# What the exercise asks
The material below should be written out in full and exactly; pictures stay out of the copy.

# Source excerpt
--------------------

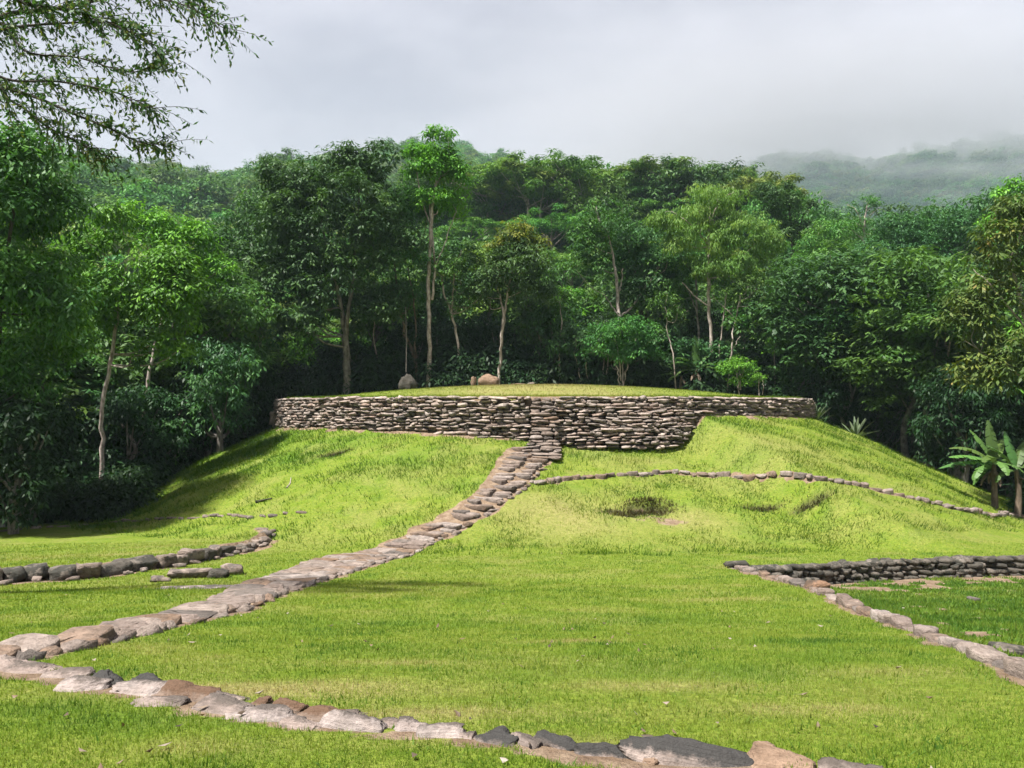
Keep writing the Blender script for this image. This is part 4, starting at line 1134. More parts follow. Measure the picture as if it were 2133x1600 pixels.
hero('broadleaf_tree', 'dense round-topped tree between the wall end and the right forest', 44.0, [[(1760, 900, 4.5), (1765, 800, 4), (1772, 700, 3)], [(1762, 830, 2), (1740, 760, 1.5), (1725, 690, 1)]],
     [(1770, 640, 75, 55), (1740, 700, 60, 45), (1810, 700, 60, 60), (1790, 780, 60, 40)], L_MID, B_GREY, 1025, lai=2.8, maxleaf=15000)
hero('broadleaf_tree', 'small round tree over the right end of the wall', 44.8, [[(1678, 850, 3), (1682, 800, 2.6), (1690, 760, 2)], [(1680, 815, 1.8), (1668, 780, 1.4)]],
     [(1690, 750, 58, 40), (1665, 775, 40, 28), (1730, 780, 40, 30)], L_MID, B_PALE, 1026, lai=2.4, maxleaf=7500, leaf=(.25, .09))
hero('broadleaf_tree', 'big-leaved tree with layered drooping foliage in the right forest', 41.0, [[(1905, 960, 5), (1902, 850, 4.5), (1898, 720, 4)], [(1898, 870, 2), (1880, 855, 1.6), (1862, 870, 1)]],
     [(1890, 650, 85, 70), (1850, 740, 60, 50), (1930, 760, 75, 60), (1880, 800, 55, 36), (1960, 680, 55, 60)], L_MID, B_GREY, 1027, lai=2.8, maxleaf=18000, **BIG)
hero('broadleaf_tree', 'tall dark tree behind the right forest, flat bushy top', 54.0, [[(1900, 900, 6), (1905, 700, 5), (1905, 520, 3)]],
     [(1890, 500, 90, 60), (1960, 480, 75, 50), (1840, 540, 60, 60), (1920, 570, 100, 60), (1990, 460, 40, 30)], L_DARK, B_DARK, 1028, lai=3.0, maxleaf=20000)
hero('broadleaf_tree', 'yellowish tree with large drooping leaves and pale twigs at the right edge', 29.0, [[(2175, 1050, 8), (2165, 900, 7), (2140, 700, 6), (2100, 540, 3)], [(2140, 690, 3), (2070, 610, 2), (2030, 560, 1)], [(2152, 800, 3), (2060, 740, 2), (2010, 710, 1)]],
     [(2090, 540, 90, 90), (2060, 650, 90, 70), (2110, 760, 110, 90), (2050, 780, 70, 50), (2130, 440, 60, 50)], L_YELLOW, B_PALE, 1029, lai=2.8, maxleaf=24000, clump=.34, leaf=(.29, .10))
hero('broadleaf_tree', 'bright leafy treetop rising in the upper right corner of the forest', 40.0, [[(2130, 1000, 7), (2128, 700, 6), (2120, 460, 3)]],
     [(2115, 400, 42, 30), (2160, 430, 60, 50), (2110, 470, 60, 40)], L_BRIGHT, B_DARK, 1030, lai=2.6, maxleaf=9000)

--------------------

# Solution to the exercise
Keep writing the Blender script for this image. This is part 4, starting at line 1134. More parts follow. Measure the picture as if it were 2133x1600 pixels.
hero('broadleaf_tree', 'dense round-topped tree between the wall end and the right forest', 44.0, [[(1760, 900, 4.5), (1765, 800, 4), (1772, 700, 3)], [(1762, 830, 2), (1740, 760, 1.5), (1725, 690, 1)]],
     [(1770, 640, 75, 55), (1740, 700, 60, 45), (1810, 700, 60, 60), (1790, 780, 60, 40)], L_MID, B_GREY, 1025, lai=2.8, maxleaf=15000)
hero('broadleaf_tree', 'small round tree over the right end of the wall', 44.8, [[(1678, 850, 3), (1682, 800, 2.6), (1690, 760, 2)], [(1680, 815, 1.8), (1668, 780, 1.4)]],
     [(1690, 750, 58, 40), (1665, 775, 40, 28), (1730, 780, 40, 30)], L_MID, B_PALE, 1026, lai=2.4, maxleaf=7500, leaf=(.25, .09))
hero('broadleaf_tree', 'big-leaved tree with layered drooping foliage in the right forest', 41.0, [[(1905, 960, 5), (1902, 850, 4.5), (1898, 720, 4)], [(1898, 870, 2), (1880, 855, 1.6), (1862, 870, 1)]],
     [(1890, 650, 85, 70), (1850, 740, 60, 50), (1930, 760, 75, 60), (1880, 800, 55, 36), (1960, 680, 55, 60)], L_MID, B_GREY, 1027, lai=2.8, maxleaf=18000, **BIG)
hero('broadleaf_tree', 'tall dark tree behind the right forest, flat bushy top', 54.0, [[(1900, 900, 6), (1905, 700, 5), (1905, 520, 3)]],
     [(1890, 500, 90, 60), (1960, 480, 75, 50), (1840, 540, 60, 60), (1920, 570, 100, 60), (1990, 460, 40, 30)], L_DARK, B_DARK, 1028, lai=3.0, maxleaf=20000)
hero('broadleaf_tree', 'yellowish tree with large drooping leaves and pale twigs at the right edge', 29.0, [[(2175, 1050, 8), (2165, 900, 7), (2140, 700, 6), (2100, 540, 3)], [(2140, 690, 3), (2070, 610, 2), (2030, 560, 1)], [(2152, 800, 3), (2060, 740, 2), (2010, 710, 1)]],
     [(2090, 540, 90, 90), (2060, 650, 90, 70), (2110, 760, 110, 90), (2050, 780, 70, 50), (2130, 440, 60, 50)], L_YELLOW, B_PALE, 1029, lai=2.8, maxleaf=24000, clump=.34, leaf=(.29, .10))
hero('broadleaf_tree', 'bright leafy treetop rising in the upper right corner of the forest', 40.0, [[(2130, 1000, 7), (2128, 700, 6), (2120, 460, 3)]],
     [(2115, 400, 42, 30), (2160, 430, 60, 50), (2110, 470, 60, 40)], L_BRIGHT, B_DARK, 1030, lai=2.6, maxleaf=9000)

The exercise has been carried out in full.